%%
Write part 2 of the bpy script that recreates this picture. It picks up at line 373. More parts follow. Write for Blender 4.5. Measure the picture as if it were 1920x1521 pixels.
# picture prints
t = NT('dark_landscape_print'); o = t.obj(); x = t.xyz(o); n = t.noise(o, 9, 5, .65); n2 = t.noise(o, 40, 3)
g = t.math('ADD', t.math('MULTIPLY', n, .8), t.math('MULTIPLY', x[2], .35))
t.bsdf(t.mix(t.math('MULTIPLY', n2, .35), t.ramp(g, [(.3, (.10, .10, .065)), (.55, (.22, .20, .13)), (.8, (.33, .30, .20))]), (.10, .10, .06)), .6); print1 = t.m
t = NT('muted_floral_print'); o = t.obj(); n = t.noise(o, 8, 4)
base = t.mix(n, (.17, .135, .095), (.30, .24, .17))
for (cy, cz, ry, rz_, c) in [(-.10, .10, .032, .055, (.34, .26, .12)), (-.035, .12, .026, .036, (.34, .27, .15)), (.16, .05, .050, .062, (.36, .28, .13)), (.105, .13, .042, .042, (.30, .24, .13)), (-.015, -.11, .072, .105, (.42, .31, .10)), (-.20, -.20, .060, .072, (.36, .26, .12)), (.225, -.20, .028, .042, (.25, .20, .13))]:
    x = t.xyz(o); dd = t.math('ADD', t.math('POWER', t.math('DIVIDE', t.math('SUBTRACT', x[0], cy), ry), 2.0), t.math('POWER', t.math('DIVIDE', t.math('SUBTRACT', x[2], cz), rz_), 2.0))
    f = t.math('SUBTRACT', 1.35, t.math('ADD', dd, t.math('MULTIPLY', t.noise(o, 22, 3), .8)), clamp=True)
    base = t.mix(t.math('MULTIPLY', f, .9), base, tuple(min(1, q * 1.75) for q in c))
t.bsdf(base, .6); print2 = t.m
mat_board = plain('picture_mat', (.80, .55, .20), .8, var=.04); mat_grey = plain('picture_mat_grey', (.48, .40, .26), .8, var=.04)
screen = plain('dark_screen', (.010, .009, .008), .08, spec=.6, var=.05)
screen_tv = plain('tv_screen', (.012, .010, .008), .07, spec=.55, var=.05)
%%
Exercise directions: All of the material above needs to be retyped word for word.

Correct result:
Write part 2 of the bpy script that recreates this picture. It picks up at line 373. More parts follow. Write for Blender 4.5. Measure the picture as if it were 1920x1521 pixels.
# picture prints
t = NT('dark_landscape_print'); o = t.obj(); x = t.xyz(o); n = t.noise(o, 9, 5, .65); n2 = t.noise(o, 40, 3)
g = t.math('ADD', t.math('MULTIPLY', n, .8), t.math('MULTIPLY', x[2], .35))
t.bsdf(t.mix(t.math('MULTIPLY', n2, .35), t.ramp(g, [(.3, (.10, .10, .065)), (.55, (.22, .20, .13)), (.8, (.33, .30, .20))]), (.10, .10, .06)), .6); print1 = t.m
t = NT('muted_floral_print'); o = t.obj(); n = t.noise(o, 8, 4)
base = t.mix(n, (.17, .135, .095), (.30, .24, .17))
for (cy, cz, ry, rz_, c) in [(-.10, .10, .032, .055, (.34, .26, .12)), (-.035, .12, .026, .036, (.34, .27, .15)), (.16, .05, .050, .062, (.36, .28, .13)), (.105, .13, .042, .042, (.30, .24, .13)), (-.015, -.11, .072, .105, (.42, .31, .10)), (-.20, -.20, .060, .072, (.36, .26, .12)), (.225, -.20, .028, .042, (.25, .20, .13))]:
    x = t.xyz(o); dd = t.math('ADD', t.math('POWER', t.math('DIVIDE', t.math('SUBTRACT', x[0], cy), ry), 2.0), t.math('POWER', t.math('DIVIDE', t.math('SUBTRACT', x[2], cz), rz_), 2.0))
    f = t.math('SUBTRACT', 1.35, t.math('ADD', dd, t.math('MULTIPLY', t.noise(o, 22, 3), .8)), clamp=True)
    base = t.mix(t.math('MULTIPLY', f, .9), base, tuple(min(1, q * 1.75) for q in c))
t.bsdf(base, .6); print2 = t.m
mat_board = plain('picture_mat', (.80, .55, .20), .8, var=.04); mat_grey = plain('picture_mat_grey', (.48, .40, .26), .8, var=.04)
screen = plain('dark_screen', (.010, .009, .008), .08, spec=.6, var=.05)
screen_tv = plain('tv_screen', (.012, .010, .008), .07, spec=.55, var=.05)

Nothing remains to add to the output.